Zo ontwikkelt Dokter Jazz, dat tamelijk recht-toe-recht-aan begint, zich tot een amusante vertelling met een hoofdpersoon die tot de verbeelding spreekt. Maar Stine Jensen is kennelijk geen auteur die van halve maatregelen houdt. De schermutseling die zich op een avond in de tuin van Mads Laudrups kliniek voordeed, brengt nog eens twee minstens zo tragikomische hoofdpersonen voort: Selma Johansson en Kader Bafoez.

Waar Mads Laudrup in een ziekenhuis in Saoedi-Arabië ging werken voor de poen, gaat Selma naar de Arabische landen voor de mannen. Als ze er vierhonderd heeft gehad (en één dochter heeft gebaard), ontmoet ze Kader die als taxichauffeur werkt in Kopenhagen. Romantiek! Verslavende, zwoele seks! Maar met Selma trouwen kan Kader niet, ze is immers geen maagd. Later blijkt (of fantaseert Dolly) dat hij al die tijd al was getrouwd met een saaie, uit Egyptische ouders in Denemarken geboren muts.

Opnieuw popt het woord ‘hypocriet’ op. Een vrouw die zich overgeeft aan een promiscue bestaan, is een hoer, een slet. Zelfs de psychiater die Selma raadpleegt (en uiteindelijk ook verleidt) komt tot die conclusie. Een man doet maar raak. Hoewel: Kader wordt gestraft met herpes aan zijn oog. Zo krijgt ieder zijn deel.

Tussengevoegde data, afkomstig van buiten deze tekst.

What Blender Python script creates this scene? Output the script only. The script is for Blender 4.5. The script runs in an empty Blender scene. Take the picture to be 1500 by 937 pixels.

Stine Jensen heeft de vrijheid die het schrijven van ‘een sprookjesachtige roman’ haar bood ten volle benut. Ze laat de fantasie van haar ik-figuur de vrije loop. De grenzen van wat werkelijk mogelijk is, worden opgerekt, maar zonder dat de lezer denkt: ho even, dit kan niet. Hij weet immers dat hij wordt verleid om het verhaal, hoe onwezenlijk soms ook, voor waar aan te nemen. Misschien dat de borsten van Dolly, waarover zij enkele malen hoog opgeeft, daarmee te maken hebben. Hoe dan ook heeft het verhaal Roald Dahl-achtige kwaliteiten, met die vreemde fascinatie voor wat niet-eigen, absurd en ongewoon is.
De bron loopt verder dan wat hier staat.